Kim: The thin fool who looks like a camel says that I am the son of a Sahib...he thinks that once a Sahib is always a Sahib.

  • MultiTribal team: Played straight and quite well. Aside from the major characters which come from diverse castes people from all over India are met randomly along the road, or what not. There are no major villains and most characters come off as more or less likeable. The feeling is that India is a rainbow of castes and the British while the ruling class, are treated by the locals and perhaps even by themselves as just another caste. To a large degree this is Truth in Television, though presented in something of a Lighter and Softer manner.
  • Odd Friendship: Kim and the Lama
  • Proud Warrior Race Guy: Mahbub Ali
  • The Raj
  • Secret War
  • Seeker Archetype: The Red Lama
  • Shangri La: The Red Lama comes from there and the final scene takes place there. It is a bit toned down. While much of the format fits the "mystical place in the mountains" stereotype, there are no Death Trap s or Tomes Of Eldritch Lore or the other things you expect to find there. It is simply another country.

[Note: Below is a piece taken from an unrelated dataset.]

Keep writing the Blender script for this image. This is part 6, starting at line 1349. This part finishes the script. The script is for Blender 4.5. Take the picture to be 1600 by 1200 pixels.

  • The Spymaster: Colonel Chreighton
  • Street Smart: Kim
  • Street Urchin: Kim
  • Teen Superspy: Kim is a moderate example. He starts off in a plausible non-super way as a Street Urchin who is used by a passing spy to carry messages for him. The only thing super about him is his ability to flawlessly enter every culture in India.
  • Very Loosely Based on a True Story: In the years before the book was written, a young, light-skinned, blue-eyed Indian man was charged with murder. Around his neck, the police found a leather bag which the man claimed was a charm. When the bag was opened, it proved to contain a birth certificate proving his father was an Irish soldier. The case received a fair bit of publicity, and too many details add up for it not to have been Kipling's source of inspiration.
  • Walking the Earth: Much of the book is about just traveling around like any other traveler.